Using GoogLeNet._transform_inputs()
a. No other additions
b. Plus the docs torchvision.transforms pipeline
c. Plus my manual implementation of ImageNet transforms
Without using GoogLeNet._transform_inputs()
a. No other additions
b. Using the docs torchvision.transforms pipeline
c. Using my manual implementation of ImageNet transforms

import cv2
from PIL import Image
import torch
import torch.nn.functional as F
from torchvision.models import googlenet
from torchvision import transforms


def load_tensor(filename):
    rgb = cv2.cvtColor(cv2.imread(filename), cv2.COLOR_BGR2RGB)
    nchw = torch.tensor(rgb).permute(2, 0, 1).unsqueeze(0)
    normalized = nchw.float() / 255.0
    return normalized


def manual(filename):
    normalized = load_tensor(filename)
    return torch.stack((
        (normalized[:, 0, :, :] - 0.485) / 0.229,
        (normalized[:, 1, :, :] - 0.456) / 0.224,
        (normalized[:, 2, :, :] - 0.406) / 0.225), dim=1)


def torch_transforms(filename):
    input_image = Image.open(filename)
    preprocess = transforms.Compose([
        transforms.Resize(256),
        transforms.CenterCrop(224),
        transforms.ToTensor(),
        transforms.Normalize(mean=[0.485, 0.456, 0.406], std=[0.229, 0.224, 0.225]),
    ])
    input_tensor = preprocess(input_image)
    input_batch = input_tensor.unsqueeze(0)
    return input_batch


idx2class = { ... }  # Fill in from https://gist.github.com/maraoz/388eddec39d60c6d52d4

# Run model with different pre-processing approaches
model = googlenet(pretrained=True)
model.eval()
filename = '/home/addison/Documents/openalpr/vehicle-classifier/dog-224.jpg'
model.transform_input = True
scores = {
    '1a. Internal': model(load_tensor(filename)),
    '1b. Internal + torch.transforms': model(torch_transforms(filename)),
    '1c. Internal + manual': model(manual(filename))}
model.transform_input = False
scores.update({
    '2a. No internal': model(load_tensor(filename)),
    '2b. No internal (torch.transforms)': model(torch_transforms(filename)),
    '2c. No internal (manual)': model(manual(filename))})

# Summarize results
max_str = max(len(k) for k in scores)
for method, tensor in scores.items():
    probs = F.softmax(tensor, dim=1)
    values, indices = torch.topk(probs, k=1)
    print(f'{method:<{max_str}}: {idx2class[indices[0][0].item()]} ({values[0][0] * 100:.2f}%)')

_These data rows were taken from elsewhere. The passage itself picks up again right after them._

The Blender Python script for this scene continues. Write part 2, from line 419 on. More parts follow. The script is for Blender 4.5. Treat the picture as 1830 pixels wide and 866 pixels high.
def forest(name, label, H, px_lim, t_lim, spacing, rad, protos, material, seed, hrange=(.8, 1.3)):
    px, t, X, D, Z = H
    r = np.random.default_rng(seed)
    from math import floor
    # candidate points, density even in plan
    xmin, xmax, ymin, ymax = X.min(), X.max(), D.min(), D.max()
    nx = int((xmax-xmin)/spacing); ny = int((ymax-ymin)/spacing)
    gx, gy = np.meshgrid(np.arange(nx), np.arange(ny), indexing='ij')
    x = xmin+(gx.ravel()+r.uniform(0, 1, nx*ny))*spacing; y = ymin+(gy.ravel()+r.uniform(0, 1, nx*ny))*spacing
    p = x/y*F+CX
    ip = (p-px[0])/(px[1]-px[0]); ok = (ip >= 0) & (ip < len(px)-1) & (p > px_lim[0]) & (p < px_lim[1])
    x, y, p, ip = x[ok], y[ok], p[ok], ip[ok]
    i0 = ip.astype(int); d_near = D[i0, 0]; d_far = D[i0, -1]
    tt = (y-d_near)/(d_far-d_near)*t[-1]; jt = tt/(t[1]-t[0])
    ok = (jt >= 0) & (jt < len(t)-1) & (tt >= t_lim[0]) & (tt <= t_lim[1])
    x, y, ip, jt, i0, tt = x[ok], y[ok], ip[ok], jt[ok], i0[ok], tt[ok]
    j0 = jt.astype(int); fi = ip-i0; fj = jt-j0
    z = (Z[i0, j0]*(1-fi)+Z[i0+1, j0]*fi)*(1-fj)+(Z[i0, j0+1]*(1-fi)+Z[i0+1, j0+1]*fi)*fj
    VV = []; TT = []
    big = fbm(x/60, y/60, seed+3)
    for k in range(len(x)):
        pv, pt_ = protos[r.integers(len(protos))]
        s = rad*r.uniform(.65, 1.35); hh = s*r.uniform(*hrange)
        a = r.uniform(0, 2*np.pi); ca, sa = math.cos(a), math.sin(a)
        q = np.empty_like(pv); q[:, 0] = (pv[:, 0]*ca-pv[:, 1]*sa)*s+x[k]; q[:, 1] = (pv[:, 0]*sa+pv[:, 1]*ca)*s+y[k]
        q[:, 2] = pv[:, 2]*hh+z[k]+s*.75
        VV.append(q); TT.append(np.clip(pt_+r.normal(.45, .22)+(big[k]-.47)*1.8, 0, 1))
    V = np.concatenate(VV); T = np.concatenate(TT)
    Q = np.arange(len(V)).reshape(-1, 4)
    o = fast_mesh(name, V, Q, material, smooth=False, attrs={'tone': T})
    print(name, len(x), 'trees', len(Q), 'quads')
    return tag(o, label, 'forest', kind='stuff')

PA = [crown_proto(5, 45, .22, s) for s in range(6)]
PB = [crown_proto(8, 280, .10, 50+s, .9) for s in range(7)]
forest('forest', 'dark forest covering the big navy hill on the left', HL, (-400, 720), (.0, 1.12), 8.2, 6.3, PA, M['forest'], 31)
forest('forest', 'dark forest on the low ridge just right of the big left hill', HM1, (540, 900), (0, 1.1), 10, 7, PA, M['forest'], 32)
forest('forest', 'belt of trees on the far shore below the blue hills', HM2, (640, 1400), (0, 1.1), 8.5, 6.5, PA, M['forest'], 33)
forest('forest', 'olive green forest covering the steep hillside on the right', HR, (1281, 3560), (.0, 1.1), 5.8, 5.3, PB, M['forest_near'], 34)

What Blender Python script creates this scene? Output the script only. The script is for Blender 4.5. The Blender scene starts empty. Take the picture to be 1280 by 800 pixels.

I use the dog image from the docs example and pre-cropped it to 224 pixels in an external image editing program (see end of post). This produces different confidences for the top class prediction

1a. Internal                      : Samoyed, Samoyede (97.31%)
1b. Internal + torch.transforms   : Samoyed, Samoyede (91.27%)
1c. Internal + manual             : Samoyed, Samoyede (97.37%)
2a. No internal                   : Samoyed, Samoyede (96.38%)
2b. No internal (torch.transforms): Samoyed, Samoyede (33.95%)
2c. No internal (manual)          : Samoyed, Samoyede (83.95%)

dog-224

hydrochloricacid · November 2, 2022, 1:28am

I encountered the same problem too when evaluating the model with Imagenet1k dataset.It seems that to achieve the accuracy claimed in torchvision.models.googlenet, a “double pre-process” is needed. I guess the way transform_input deals with input data may be related to the googlenet model itself, and it’s really confusing to me that few people mentioned this.

jkbv · February 17, 2024, 12:18am

The internal transformation seems to revert the standard ImageNet-specific normalization and replace it by simply subtracting constant “mean” and dividing by constant “std”. Not sure what the last division by 0.5 stands for there. I found a commit where the contributor claimed that it was done to match the TensorFlow implementation. However, I don’t see this in the TF.

It is weird that 1b. is different to 1c. in your comparison. Probably the cropping…